Guerrilla marketing is a term coined in the early ’80′s by marketing guru Jay Conrad Levinson in his popular book Guerrilla Marketing (already on it’s 4th edition).

This term refers to unconventional, innovative, flexible, simple, fun, highly targeted marketing strategies intended to get maximum results using minimal resources (time, money, energy).

Guerrilla marketing encourages implementing strategies that cost little to nothing. Anything is permitted — If it works, it counts as guerrilla marketing. If it makes you memorable, it counts.

Guerrilla Marketing website:

It is a body of unconventional ways of pursuing conventional goals. It is a proven method of achieving profits with minimum money.

Levinson identifies the following principles as the foundation of guerrilla marketing:

  • Guerrilla Marketing is specifically geared for the small business and entrepreneur.
  • It should be based on human psychology instead of experience, judgment, and guesswork.
  • Instead of money, the primary investments of marketing should be time, energy, and imagination.
  • The primary statistic to measure your business is the amount of profits, not sales.
  • The marketer should also concentrate on how many new relationships are made each month.
  • Create a standard of excellence with an acute focus instead of trying to diversify by offering too many diverse products and services.
  • Instead of concentrating on getting new customers, aim for more referrals, more transactions with existing customers, and larger transactions.
  • Forget about the competition and concentrate more on cooperating with other businesses.
  • Guerrilla Marketers should always use a combination of marketing methods for a campaign.
  • Use current technology as a tool to empower your marketing.

Hungry for more? Check out Management Consulting News’ interview with Jay Conrad Levinson.

Interested in applying guerrilla marketing strategies in your business? Skip over to your favorite bookstore and search for the term guerrilla marketing for all of Jay’s products as well as “copycat” products.

If you need ideas to get your creative guerrilla juices flowing, hop on to Bootstrapping Blog‘s posts 24 Guerrilla Marketing Tactics You Should Be Using and 26 MORE Guerrilla Marketing Tactics You Should Be Using.

Let me know how your guerrilla tactics work!

View Comments to “Marketing Lingo Defined: Guerilla Marketing”

  1. on 09 Jan 2008 at 12:45 PM Maryan Pelland

    Thanks for reminding me of how well unconventional approaches work, if they are well thought out.
    I’m always evangelizing the sites I work for and with – sometimes I forget to color outside the lines. This morning you inspired me to write an email to an organization looking for a new convention venue. I have nothing to do with tourism in my community, Gulfport, MS, but I have a deep respect for the recovery here and think it’s a great venue. So I extolled its virtues to the organization in question and ended with a tiny little sentence about my writing at DemystifyingDigital.com, and included my v-card contact info.
    An opportunity to support my community and make a new contact. You made me do it. Thanks!

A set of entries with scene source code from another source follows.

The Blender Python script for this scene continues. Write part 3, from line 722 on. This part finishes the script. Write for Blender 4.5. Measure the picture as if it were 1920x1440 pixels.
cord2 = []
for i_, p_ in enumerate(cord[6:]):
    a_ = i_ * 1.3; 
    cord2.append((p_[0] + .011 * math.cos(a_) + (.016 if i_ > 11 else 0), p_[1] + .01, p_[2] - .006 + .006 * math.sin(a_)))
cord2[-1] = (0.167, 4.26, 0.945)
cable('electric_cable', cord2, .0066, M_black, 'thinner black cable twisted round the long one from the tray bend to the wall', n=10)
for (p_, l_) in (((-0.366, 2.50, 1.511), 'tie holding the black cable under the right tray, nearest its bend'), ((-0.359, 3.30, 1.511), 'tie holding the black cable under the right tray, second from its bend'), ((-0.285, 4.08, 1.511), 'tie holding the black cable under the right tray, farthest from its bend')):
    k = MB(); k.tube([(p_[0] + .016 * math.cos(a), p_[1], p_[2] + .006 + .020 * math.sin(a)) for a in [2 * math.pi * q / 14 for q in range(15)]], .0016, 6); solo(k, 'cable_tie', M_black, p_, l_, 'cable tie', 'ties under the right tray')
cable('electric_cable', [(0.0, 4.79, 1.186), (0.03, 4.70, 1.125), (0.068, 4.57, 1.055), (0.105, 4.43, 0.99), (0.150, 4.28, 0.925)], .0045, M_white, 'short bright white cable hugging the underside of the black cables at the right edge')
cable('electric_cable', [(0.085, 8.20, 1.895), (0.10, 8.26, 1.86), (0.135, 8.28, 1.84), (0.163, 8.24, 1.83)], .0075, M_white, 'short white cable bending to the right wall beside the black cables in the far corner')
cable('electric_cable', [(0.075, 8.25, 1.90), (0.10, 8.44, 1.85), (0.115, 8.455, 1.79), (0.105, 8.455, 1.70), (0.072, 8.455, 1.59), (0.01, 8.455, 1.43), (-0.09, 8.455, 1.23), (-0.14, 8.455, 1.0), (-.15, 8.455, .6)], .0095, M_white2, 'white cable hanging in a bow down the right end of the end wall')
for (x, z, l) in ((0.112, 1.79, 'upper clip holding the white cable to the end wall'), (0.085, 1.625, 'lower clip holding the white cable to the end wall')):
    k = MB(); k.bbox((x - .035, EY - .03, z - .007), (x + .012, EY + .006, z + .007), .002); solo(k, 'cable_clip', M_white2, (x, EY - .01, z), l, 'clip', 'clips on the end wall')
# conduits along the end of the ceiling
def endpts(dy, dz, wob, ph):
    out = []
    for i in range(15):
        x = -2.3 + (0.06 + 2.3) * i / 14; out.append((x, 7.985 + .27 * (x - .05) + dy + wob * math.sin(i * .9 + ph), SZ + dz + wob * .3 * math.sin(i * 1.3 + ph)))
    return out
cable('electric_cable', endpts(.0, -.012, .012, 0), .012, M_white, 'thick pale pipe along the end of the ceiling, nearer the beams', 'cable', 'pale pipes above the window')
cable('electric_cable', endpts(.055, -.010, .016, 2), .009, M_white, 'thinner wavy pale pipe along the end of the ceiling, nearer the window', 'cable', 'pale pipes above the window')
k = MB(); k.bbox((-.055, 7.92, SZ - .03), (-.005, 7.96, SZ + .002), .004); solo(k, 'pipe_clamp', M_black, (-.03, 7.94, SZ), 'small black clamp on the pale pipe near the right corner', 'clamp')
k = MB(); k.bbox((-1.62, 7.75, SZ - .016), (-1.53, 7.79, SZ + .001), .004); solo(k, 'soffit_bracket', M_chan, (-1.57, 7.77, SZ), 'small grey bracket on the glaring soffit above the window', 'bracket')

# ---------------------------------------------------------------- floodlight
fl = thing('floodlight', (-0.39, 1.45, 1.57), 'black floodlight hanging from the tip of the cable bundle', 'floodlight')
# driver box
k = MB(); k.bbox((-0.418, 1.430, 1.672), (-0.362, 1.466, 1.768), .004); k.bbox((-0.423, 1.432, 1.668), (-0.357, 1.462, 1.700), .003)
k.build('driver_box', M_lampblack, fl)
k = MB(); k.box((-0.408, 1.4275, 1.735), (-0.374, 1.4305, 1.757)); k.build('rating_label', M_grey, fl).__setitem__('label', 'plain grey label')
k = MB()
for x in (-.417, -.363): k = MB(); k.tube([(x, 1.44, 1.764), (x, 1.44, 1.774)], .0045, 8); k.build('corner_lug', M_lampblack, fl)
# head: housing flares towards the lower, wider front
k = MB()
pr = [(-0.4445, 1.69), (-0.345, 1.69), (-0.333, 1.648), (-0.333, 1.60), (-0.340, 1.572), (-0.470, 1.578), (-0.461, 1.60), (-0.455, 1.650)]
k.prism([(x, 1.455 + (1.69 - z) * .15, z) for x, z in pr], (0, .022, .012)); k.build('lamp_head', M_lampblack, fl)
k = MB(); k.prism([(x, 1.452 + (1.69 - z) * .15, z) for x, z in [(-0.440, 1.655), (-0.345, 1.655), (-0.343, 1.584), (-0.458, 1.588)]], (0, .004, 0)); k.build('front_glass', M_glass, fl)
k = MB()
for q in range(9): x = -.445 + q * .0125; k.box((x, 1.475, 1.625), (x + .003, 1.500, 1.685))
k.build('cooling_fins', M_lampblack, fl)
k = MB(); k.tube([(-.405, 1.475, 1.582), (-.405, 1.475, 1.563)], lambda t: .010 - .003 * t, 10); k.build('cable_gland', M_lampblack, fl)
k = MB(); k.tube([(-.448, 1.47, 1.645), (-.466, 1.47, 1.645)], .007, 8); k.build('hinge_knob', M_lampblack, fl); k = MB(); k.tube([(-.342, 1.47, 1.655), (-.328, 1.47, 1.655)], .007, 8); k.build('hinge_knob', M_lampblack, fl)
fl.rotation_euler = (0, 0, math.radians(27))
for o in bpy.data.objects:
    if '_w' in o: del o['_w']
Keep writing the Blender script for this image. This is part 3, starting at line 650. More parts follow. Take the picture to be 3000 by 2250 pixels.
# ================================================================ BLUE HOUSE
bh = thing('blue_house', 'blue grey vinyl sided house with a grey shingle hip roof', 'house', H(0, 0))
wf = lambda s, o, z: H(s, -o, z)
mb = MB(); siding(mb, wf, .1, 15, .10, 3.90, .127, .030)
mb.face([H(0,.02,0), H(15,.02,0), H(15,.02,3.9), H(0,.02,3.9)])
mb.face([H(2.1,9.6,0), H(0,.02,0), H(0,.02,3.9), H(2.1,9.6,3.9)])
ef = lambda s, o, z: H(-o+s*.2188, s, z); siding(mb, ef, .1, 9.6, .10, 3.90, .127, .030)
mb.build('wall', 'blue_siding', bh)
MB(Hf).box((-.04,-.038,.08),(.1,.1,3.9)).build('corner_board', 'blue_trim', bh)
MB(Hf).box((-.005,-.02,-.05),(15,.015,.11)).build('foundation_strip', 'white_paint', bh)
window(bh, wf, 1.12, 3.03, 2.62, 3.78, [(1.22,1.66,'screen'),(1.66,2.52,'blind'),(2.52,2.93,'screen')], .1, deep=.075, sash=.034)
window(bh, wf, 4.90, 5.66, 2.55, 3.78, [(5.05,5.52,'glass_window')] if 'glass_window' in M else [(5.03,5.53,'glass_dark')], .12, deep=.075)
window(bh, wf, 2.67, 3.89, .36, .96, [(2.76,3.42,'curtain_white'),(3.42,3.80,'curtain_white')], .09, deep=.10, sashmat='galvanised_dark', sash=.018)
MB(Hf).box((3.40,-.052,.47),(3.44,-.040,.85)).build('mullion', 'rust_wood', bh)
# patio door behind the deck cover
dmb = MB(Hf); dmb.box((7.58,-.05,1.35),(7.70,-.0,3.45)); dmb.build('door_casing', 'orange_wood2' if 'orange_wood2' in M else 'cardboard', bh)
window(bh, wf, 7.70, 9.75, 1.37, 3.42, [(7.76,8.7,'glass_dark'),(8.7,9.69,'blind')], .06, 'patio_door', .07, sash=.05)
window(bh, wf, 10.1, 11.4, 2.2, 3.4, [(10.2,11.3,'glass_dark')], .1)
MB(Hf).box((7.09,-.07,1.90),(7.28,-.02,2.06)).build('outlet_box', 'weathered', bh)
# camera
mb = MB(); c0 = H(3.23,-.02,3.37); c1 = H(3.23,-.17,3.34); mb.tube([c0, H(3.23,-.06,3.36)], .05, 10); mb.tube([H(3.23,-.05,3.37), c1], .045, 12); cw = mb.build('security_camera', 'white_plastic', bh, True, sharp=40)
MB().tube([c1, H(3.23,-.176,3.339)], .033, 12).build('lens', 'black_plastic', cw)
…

  2. on 14 Jan 2008 at 12:14 AM Mike Smith

    Thanks for the link :) I am working on some more Guerrilla Marketing articles soon as well. The Guerrilla Marketing book is on my desk at all times. Definitely a reference book in many situations.

  3. on 18 Jan 2008 at 4:45 AM Ricardo Bueno

    I followed through on the links that you provided and am finding the information very much resourceful!

    I enjoyed this bullet point in particular:
    *”The marketer should also concentrate on how many new relationships are made each month.”

    Along the lines of this bullet point, I’m currently reading Seth Godin’s “Permission Marketing” and I find it very relevant to what some of us are trying to achieve (this of course from a business perspective).

  4. on 10 Jan 2008 at 9:38 AM Cristina Favreau

    Maryan, thanks for joining us. I’m glad my description of Guerrilla Marketing inspired you to “color outside the lines.”

    Please let us know how the rest of your marketing efforts go. I’m always interested in finding what strategies work for what types of businesses.

    All the best!

  5. on 15 Jan 2008 at 10:14 AM Cristina Favreau

    Mike, I’m so glad to have found your blog. In researching my article, I searched the internet for hours to find sites sharing actual Guerrilla strategies. Thanks for giving so much information on your blog. I look forward to your future articles, so I can link them back to here!

  6. on 18 Jan 2008 at 9:17 AM Cristina Favreau

    Ricardo, anything written by Seth Godin, in my humble opinion, is a must read if you want to learn how to market your business effectively.

    Marketing really is about building relationships and nothing about making a sale. The sooner entrepreneurs realize that fact, the better!

    Please let us know how your marketing efforts go!